Eliyahu pointed out that the cleared desk is a much better configuration for playing Flamecraft, which has a long narrow board, than the card table in the kitchen. And also I don't use the desk for anything, so leaving a Flamecraft game set up on it will be much more convenient. We should play another game or two before they leave next Wednesday.
In the evening, I worked on the final Apothecaria illustration and did some journaling.
January 9
I decided to tackle the living room credenza again. Eliyahu joined me for company and moral support, which makes dealing with such things much more pleasant.
This time, instead of fleeing in despair, I started by emptying out a plastic tub full of ancient computer parts: cables, graphics cards, hard drives, a mostly-dead keyboard, etc., all 10-20 years old. Lut hated throwing out computer bits and so I have at least three boxes of unused bits. I will pitch the other boxes in due course as well. I wanted an empty plastic bin so I'd have a place for "I can't yet muster the energy to throw this out" stuff.
After emptying the bin into a garbage bag and cleaning the dust and cat hair out, I went through three drawers in the credenza. The first drawer was full of junk I threw away without qualms, like miscellaneous bits for my previous two robot vacuums (both of which died, leading to my current robot vacuum.) The other two drawers were full of letters, cards, art, and art supplies. I was pretty sure I would not be willing to throw much of this away, but I went through it anyway. I pitched some old cards that didn't have personalized messages, some old drawings (of my own) that I didn't care for, and reminisced over other items with Eliyahu. Throwing out meaningless sketches was surprisingly easy. One side benefit of never successfully marketing any of my artwork is that I don't have any illusions that my pictures have value beyond my own enjoyment of them. Throwing out old figure drawings was especially easy; I'd only done them for practice, anyway.

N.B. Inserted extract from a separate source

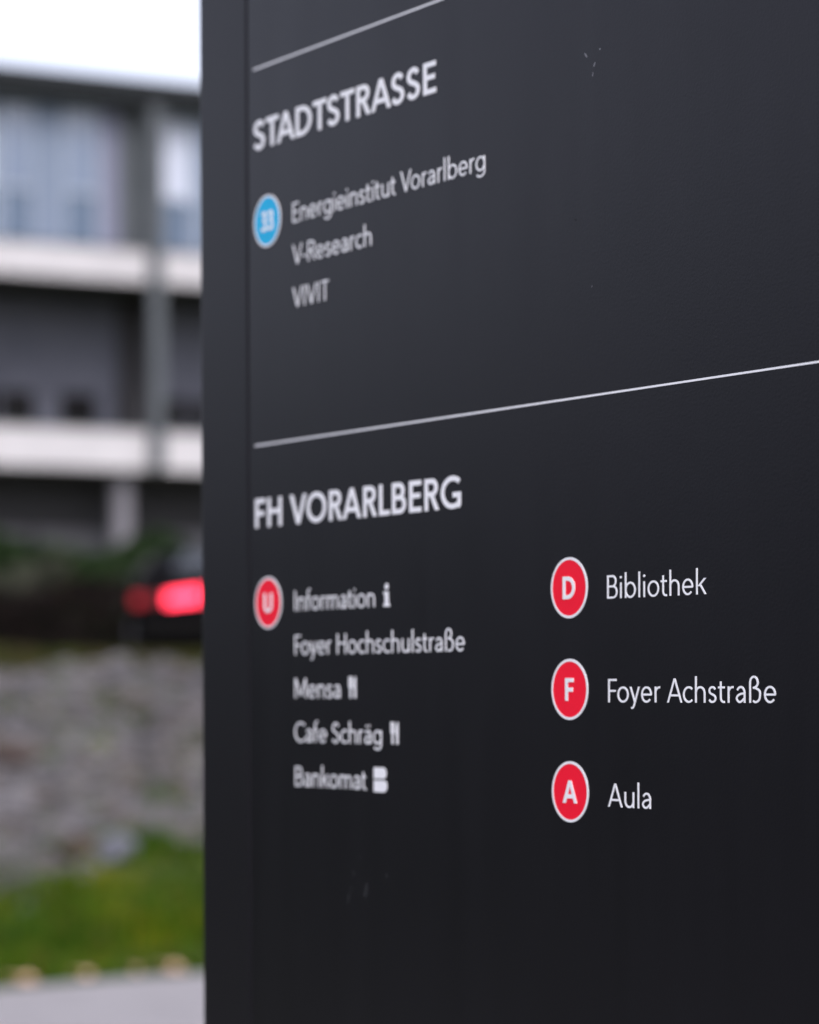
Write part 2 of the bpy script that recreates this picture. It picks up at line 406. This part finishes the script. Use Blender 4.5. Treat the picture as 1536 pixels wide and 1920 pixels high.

I also found two ancient technical books: ones for 20-year-old systems that Lut had bought for school when they were current, probably. Those I also pitched without qualm.
By the end, I had two empty drawers and one re-packed with letters, cards, art, and art supplies. I should organize those further instead of just piling them all into a drawer. Some of the cards and letters are in boxes, but I don't have a single box that's a good size for holding all of them.
I put some of the "can't bring myself to throw it away yet" tchotchkes from atop the credenza into a newly-empty drawer, which had nothing to do with early-stage-moving-prep but made me feel better about the state of my home while I'm still living in it.
The snow from last weekend had completely failed to melt, and we had grocery delivery scheduled for the next morning, so I finally went out to shovel a path from the kitchen door to the road. Eliyahu offered to shovel for me, but I wanted the exercise anyway. It was annoying because the snow was thick and wet, making each shovel-full heavy. But I managed the whole path in one pass. When I came in, I told Eliyahu that they'd have to shovel the driveway in front of the car in the morning if they wanted me to get challah, though.
Afterwards, I sat at my computer to do a little reading; a Scott Lynch novelette Tuftears had linked me to, and Tuftears' Timecrossed Engineer.
I wrote some about my day, and a bit of The Secret Dragon. I am slogging through a difficult scene, but I'm almost to the fun one where two protagonists meet for the first time.
Also put some additional work into the final Apothecaria illustration. Still not done.